Le père Bush a effectué des visites en Corée du Sud et en Chine pour le compte du Groupe Carlyle. C’est après ses rencontres avec le Premier ministre sud-coréen, de même qu’avec d’autres dirigeants politiques et des gens d’affaires de ce pays, que le Groupe Carlyle a fait l’acquisition de 40.5% de la banque KorAm pour US$ 145 millions. La législation sud-coréenne ne permettant l’acquisition d’une banque que par une autre banque — et le Groupe Carlyle n’en possédant pas une — il fallut trouver moyen de contourner légalement les lois de ce pays. Les rencontres du père Bush permirent de tester jusqu’où l’élastique pouvait être étiré sans intervention du gouvernement : un fonds chapeauté la banque américaine J.P. Morgan — mais contrôlé par le Groupe Carlyle — a servi de façade légale à la transaction.

En mars 2001, à l’occasion d’une visite du président sud-coréen à la Maison-Blanche, le fils Bush surprenait son hôte en annonçant la rupture des discussions avec la Corée du Nord relativement aux missiles de longue portée, invoquant l’impossibilité de s’assurer que ce pays respecterait les lignes directrices qui seraient l’objet d’une entente. Cette nouvelle fut accueillie avec étonnement par les autorités sud-coréennes qui avait passé des années à négocier avec la Corée du Nord, soutenues par l’administration Clinton, dans le cadre d’une politique de paix et de réconciliation qui avait d’ailleurs valu un prix Nobel au président sud-coréen.

Trois mois plus tard, en juin 2001, volte-face du fils Bush : il annonce que les États-Unis souhaitent la reprise des pourparlers avec la Corée du Nord à ce sujet. Dans son édition du 10 juin, le New York Times révèle toutefois qu’entre ces deux décisions, Georges Bush Sr — qui a pourtant des moyens discrets de communiquer avec son fils — a transmis à son Administration un mémo rédigé par Donald Gregg (ancien conseiller à la sécurité nationale du père Bush) dans lequel Gregg critique la décision originelle du président actuel et plaide pour la nécessité de poursuivre les discussions avec la Corée du Nord. Cette intervention semble avoir porté fruit.

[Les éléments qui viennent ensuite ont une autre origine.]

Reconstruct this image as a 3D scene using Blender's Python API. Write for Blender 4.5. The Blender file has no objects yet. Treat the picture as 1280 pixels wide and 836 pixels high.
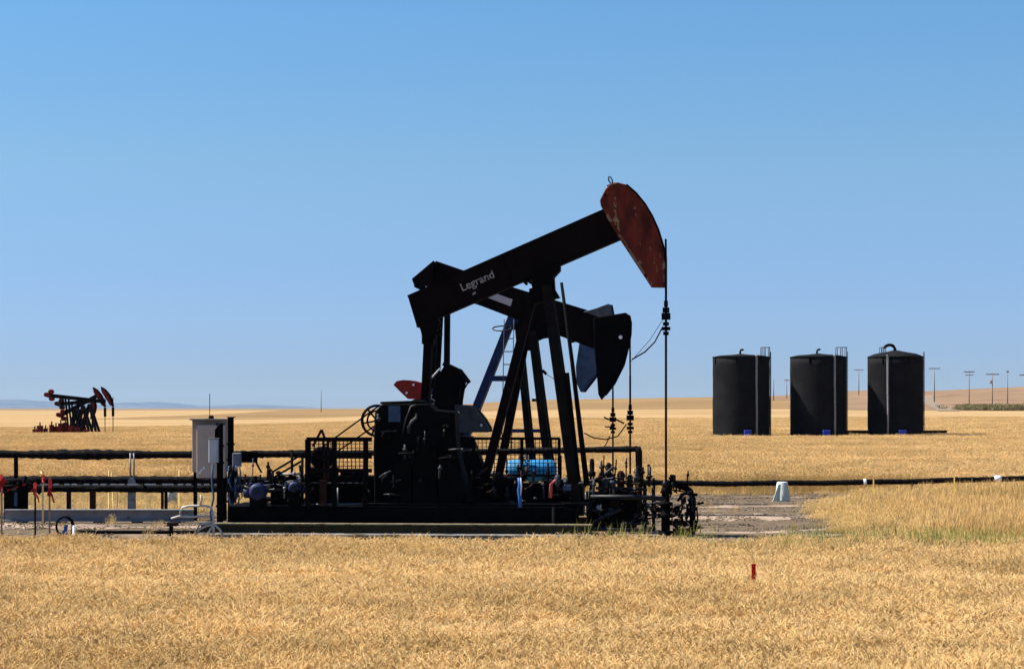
import bpy, math, random
import numpy as np
from mathutils import Vector, Matrix

R = math.radians
random.seed(7)
rng = np.random.default_rng(11)
sc = bpy.context.scene
col = sc.collection

# ------------------------------------------------------------------ camera, sky, sun, exposure
F = 2400.0                     # focal length in pixels of the 1280 px wide photograph
HORIZON = 510.0                # picture row of eye level
EYE = 3.76                     # camera height above the well pad
cam = bpy.data.cameras.new('Camera')
cam.sensor_width = 36.0
cam.lens = 36.0 * F / 1280.0
cam.shift_y = (HORIZON - 418.0) / 1280.0
cam.clip_start = 0.5
cam.clip_end = 60000.0
camo = bpy.data.objects.new('Camera', cam)
col.objects.link(camo)
camo.location = (0, 0, EYE)
camo.rotation_euler = (R(90), 0, 0)
sc.camera = camo

SUN_EL, SUN_AZ = 52.0, 173.0   # azimuth counter-clockwise from +x: from the left, a little behind the pumpjacks
sd = Vector((math.cos(R(SUN_EL)) * math.cos(R(SUN_AZ)), math.cos(R(SUN_EL)) * math.sin(R(SUN_AZ)), math.sin(R(SUN_EL))))
sunl = bpy.data.lights.new('Sun', 'SUN')
sunl.energy = 5.0
sunl.angle = R(0.53)
sunl.color = (1.0, 0.955, 0.88)
suno = bpy.data.objects.new('Sun', sunl)
col.objects.link(suno)
suno.location = sd * 200
suno.rotation_euler = sd.to_track_quat('Z', 'Y').to_euler()

world = bpy.data.worlds.new('World')
sc.world = world
world.use_nodes = True
wn, wl = world.node_tree.nodes, world.node_tree.links
wn.clear()
sky = wn.new('ShaderNodeTexSky')
sky.sky_type = 'NISHITA'
sky.sun_disc = False
sky.sun_elevation = R(SUN_EL)
sky.sun_rotation = R(90.0 - SUN_AZ)
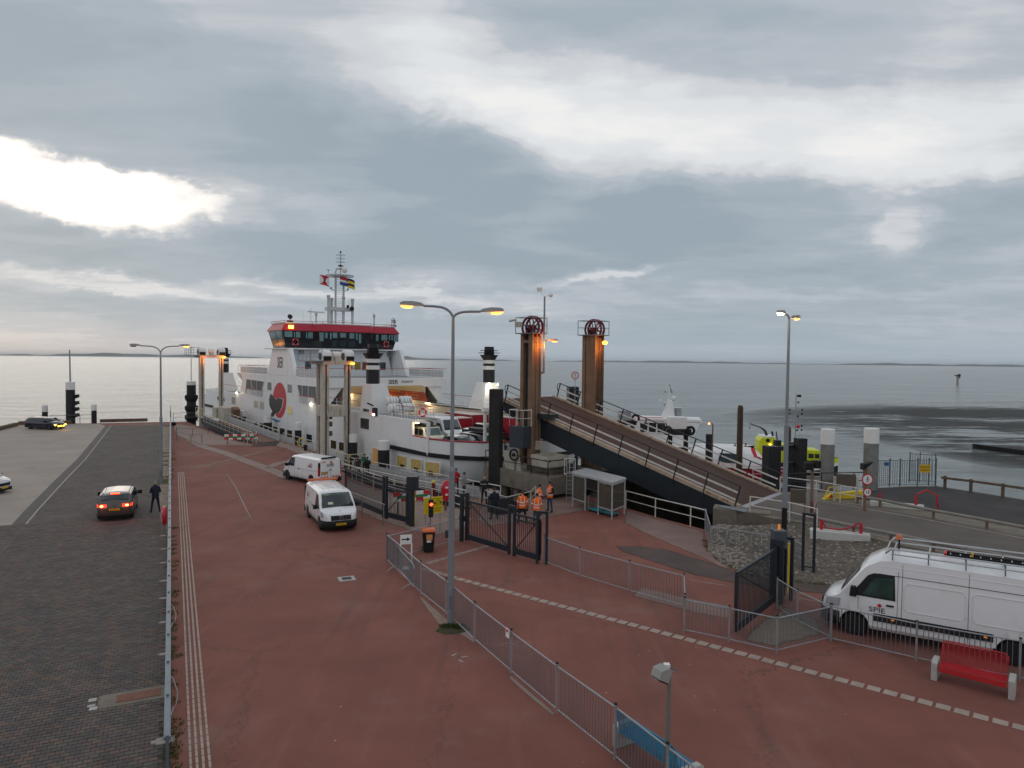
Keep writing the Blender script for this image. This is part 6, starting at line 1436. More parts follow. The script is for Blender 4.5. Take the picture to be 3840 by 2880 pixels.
for y, ww in ((yA, 0), (yB, 1)):
    off = .14 if y == yA else -.14
    for k in range(NP+1):
        x = .3+(LRamp-.5)*k/NP; MB().beam((x, y+off, Z(x)-.35 if y == yA else Z(x)-.1), (x-.36, y+off, Z(x)+1.10), .07, .07).build('rail_post', dsteel, T)
    P = lambda z: [(.3-z*.3, y+off, Z(.3)+z*.9), (LRamp-.2-z*.3, y+off, Z(LRamp-.2)+z*.9)]
    a, b = P(1.22); MB().cyl(a, b, .035, n=6).build('hand_rail', dsteel, T)
    for z in (.78, .32): a, b = P(z); MB().beam(a, b, .05, .09).build('white_rail', wrail, T)
    x = LRamp-.56; MB().tube([(x, y+off, Z(x)+1.22), (x+.25, y+off, Z(x)+1.15), (x+.3, y+off, Z(x)+.9), (x+.15, y+off, Z(x)+.3)], .03, 6).build('rail_end', dsteel, T)
MB().loft([[Vector((x, y, Z(LRamp)+z)) for y, z in ((yA-.1, 0.0), (yB+.1, 0.0), (yB+.1, -.35), (yA-.1, -.35))] for x in (LRamp, LRamp+.5)]).build('tip_plate', rust, T)
o = MB().box(-.6, .6, -.4, .4, 0, .35).build('hook_pulley', dsteel, T); o.location = (13.5, yA+.2, Z(13.5)+.1)
# towers with red wheels
def tower(label, p, ybase, ytop, hw, lampside, wheel_r=.72):
    zt_ = D(1920+FPX*p.x/p.y, ytop, p.y).z; T = thing('ramp_tower', label, 'lift tower', (p.x, p.y, 0), RAa, 'ramp lift towers')
    # hollow H-shaped column: two flanges with a dark slot facing the camera side
    if not lampside: MB().box(-hw, hw-.3, -hw, hw-.06, ybase, zt_-.01).build('column_body', towerm, T, bevel=.02)
    MB().box(-hw, -hw+.34, -hw, hw, ybase, zt_).build('column_leg', towerm, T, bevel=.02); MB().box(hw-.26, hw, -hw, hw, ybase, zt_).build('column_leg', towerm, T, bevel=.02)
    MB().box(-hw+.34, hw-.26, -hw+.1, hw-.3, ybase, zt_-.3).build('dark_web', mat('shaded_slot_steel', (.045, .04, .036), .7, var=.2), T)
    MB().box(-hw+.34, hw-.26, hw-.25, hw-.03, zt_-.62, zt_-.42).build('tie_plate', towerm, T)
    MB().box(-hw-.26, hw+.26, -hw-.26, hw+.26, zt_, zt_+.06).build('top_platform', galvd, T)
    for y in (-.20, .20):
        w = MB().torus((-.1, y, zt_+.46), wheel_r, .085, 26, 7, 'y').build('cable_wheel', mat('oxide_red_wheel', (.13, .010, .016), .45, var=.12), T, smooth=True); sp_ = MB().cyl((-.1, y-.08, zt_+.46), (-.1, y+.08, zt_+.46), .16, n=12)
        for k in range(6): a = k*math.pi/3+.3; sp_.beam((-.1+.1*math.cos(a), y, zt_+.46+.1*math.sin(a)), (-.1+wheel_r*math.cos(a), y, zt_+.46+wheel_r*math.sin(a)), .08, .06)
        sp_.build('spokes', mat('oxide_red_wheel', (0, 0, 0)), w)
    MB().box(.1, .6, -.55, -.3, zt_+.06, zt_+.5).cyl((.3, -.62, zt_+.35), (.3, -.3, zt_+.35), .22, n=10).build('drive_motor', dsteel, T)
    e = hw+.24; railing(T, [(-e, -e, zt_+.06), (-e, e, zt_+.06), (e, e, zt_+.06), (e, -e, zt_+.06), (-e, -e, zt_+.06)], 1.05, 2, 1.4, galv, r=.022, name='platform_railing')
    for y in (-.2, .2): MB().cyl((-hw-.08, y, 3.2), (-hw-.08, y, zt_+.3), .02, n=5).build('cable', dsteel, T)
    return T, zt_
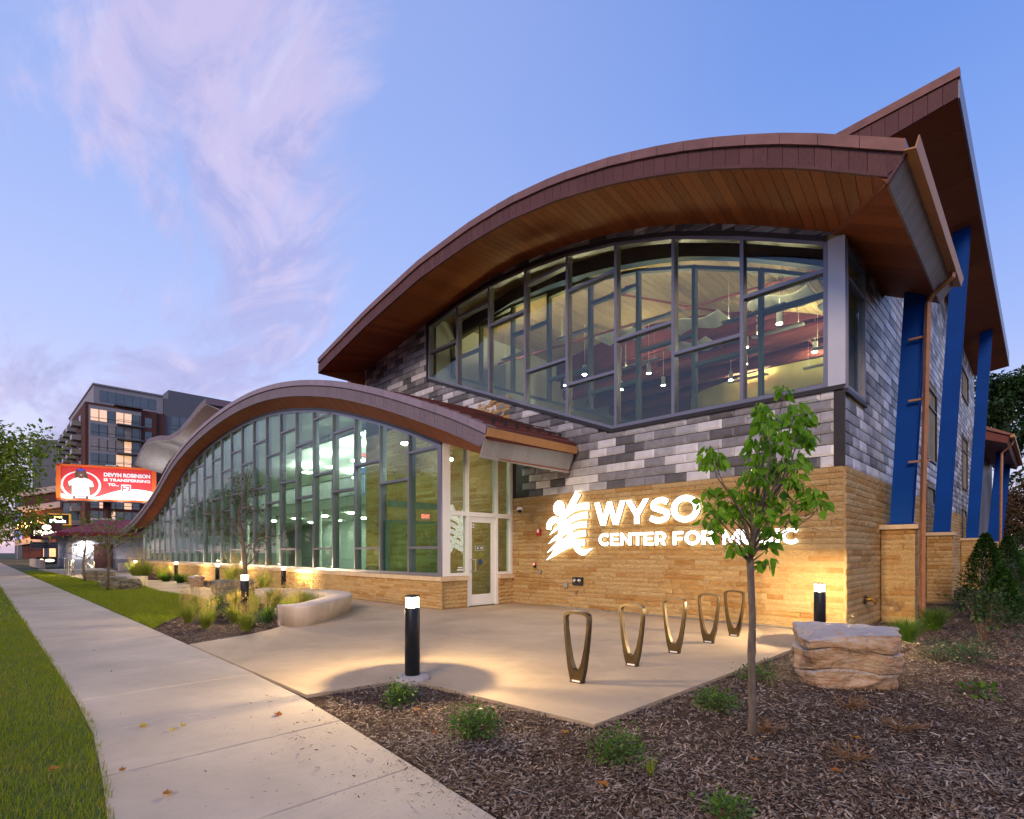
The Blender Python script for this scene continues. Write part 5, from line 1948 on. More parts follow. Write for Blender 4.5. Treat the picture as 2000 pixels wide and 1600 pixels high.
ro, ri = rack_outline()
ordn = ['first', 'second', 'middle', 'fourth', 'last']
rk0 = None
for i, (x, y) in enumerate([(-1.19, -6.41), (-1.24, -5.18), (-1.29, -3.95), (-1.33, -2.72), (-1.32, -1.72)]):
    e = empty('bike_rack', (x, y, 0.0), R(3), ['nearest of the five bronze loop bike racks, left-most in the row', 'second bronze loop bike rack from the left',
                                            'middle one of the five bronze loop bike racks', 'fourth bronze loop bike rack, second nearest the stone wall',
                                            'bronze loop bike rack closest to the stone wall, end of the row'][i], 'bike rack', 'bronze bike racks on the plaza')
    if rk0 is None:
        o = curve_mesh('loop', [ro, ri], 0.07, MT['rack'], e, lambda a, b, c: (a, -c, b))
        bevel(o, 0.009, 3)
        rk0 = o
        pm_ = MB().box(-0.055, 0.055, -0.037, -0.0352, 0.012, 0.032).mesh('label_strip', MT['white'])
        bp_ = MB().box(-0.085, 0.085, -0.042, 0.042, 0.0, 0.008).mesh('base_plate', MT['rack'])
    else:
        o = rk0.copy()
        COL.objects.link(o)
        o.parent = e
    link(bpy.data.objects.new('label_strip', pm_), e)
    link(bpy.data.objects.new('base_plate', bp_), e)


# ------------------------------------------------------------------ benches
def bench(name, outer, inner, label, h=0.42, inset=0.07):
    def resample(pts, n=44):
        P = [Vector((p[0], p[1], 0)) for p in pts]
        P = [P[0] * 2 - P[1]] + P + [P[-1] * 2 - P[-2]]
        c = []
        for i in range(1, len(P) - 2):
            for k in range(8):
                t = k / 8
                p0, p1, p2, p3 = P[i - 1:i + 3]
                c.append(0.5 * ((2 * p1) + (p2 - p0) * t + (2 * p0 - 5 * p1 + 4 * p2 - p3) * t * t + (3 * p1 - p0 - 3 * p2 + p3) * t ** 3))
        c.append(P[-2])
        d = [0]
        for a, b in zip(c[:-1], c[1:]):
            d.append(d[-1] + (b - a).length)
        return [(np.interp(d[-1] * k / (n - 1), d, [q.x for q in c]), np.interp(d[-1] * k / (n - 1), d, [q.y for q in c])) for k in range(n)]
    A, B = resample(outer), resample(inner)
    mb = MB()
    n = len(A)
    v = []
    for i, ((ax, ay), (bx, by)) in enumerate(zip(A, B)):
        m = Vector((ax - bx, ay - by)).normalized()
        # 10-point section: outer bottom, outer top with rounded nose, inner top, inner bottom
        sec = [(ax - m.x * inset, ay - m.y * inset, 0.0), (ax - m.x * 0.012, ay - m.y * 0.012, h - 0.07), (ax, ay, h - 0.03), (ax - m.x * 0.012, ay - m.y * 0.012, h - 0.008),
               (ax - m.x * 0.035, ay - m.y * 0.035, h), (bx + m.x * 0.03, by + m.y * 0.03, h), (bx, by, h - 0.02), (bx + m.x * 0.05, by + m.y * 0.05, -0.02)]
        v += sec
    k = 8
    f = []
    for i in range(n - 1):
        for j in range(k):
            a, b = i * k + j, i * k + (j + 1) % k
            f.append((a, b, b + k, a + k))
    f.append(tuple(range(k)))
    f.append(tuple((n - 1) * k + j for j in range(k))[::-1])
    mb.add(v, f)
    o = mb.build(name, MT['bench'], None)
    for p in o.data.polygons:
        p.use_smooth = len(p.vertices) == 4
    tag(o, label, 'bench')
    return o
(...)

En janvier 2002, le Groupe annonçait son intention de consacrer à la Corée le cinquième des investissements autorisés par le Carlyle Asia Advisory Board. Quant au Japon, qui se trouve en partie à la portée des ogives nucléaires de la Corée du Nord, plus des trois huitièmes du fonds devraient lui être consacrés. Malgré le fait que la Corée du Nord figure toujours dans l“axe du mal”, le groupe Carlyle semble assuré de la stabilité entre la Corée du Sud et la Corée du Nord, stabilité essentielle au succès de ses investissements dans cette région.

Conclusion

Les pratiques commerciales et financières du Groupe Carlyle sont parfaitement bien adaptées à la politique extérieure américaine. En Arabie, où l’administration Bush veut faire la guerre (pour des raisons qui nous seront communiquées plus tard), le Groupe arme les pays menacés et organise la fuite des capitaux.

Par contre, le Carlyle Asia Advisory Board concentre ses placements en Extrême-Orient, où la rentabilité de ses investissements repose sur la stabilité de la région. Lorsque la politique extérieure américaine semble menacer cette rentabilité, le Groupe possède apparemment ce qu’il faut pour tempérer les ardeurs du Président actuel des États-Unis.

En somme, les intérêts du Groupe Carlyle n’expliquent pas à eux seuls l’attitude belliqueuse du Président américain à l’égard de l’Irak. On peut même supposer qu’ils comptent pour peu dans les motifs encore obscurs du Président. Toutefois, l’influence du Groupe permet d’expliquer l’incohérence apparente de la politique extérieure américaine à l’égard de deux membres de l“axe du mal” : la guerre à l’égard de l’Irak et la diplomatie à l’égard de la Corée du Nord.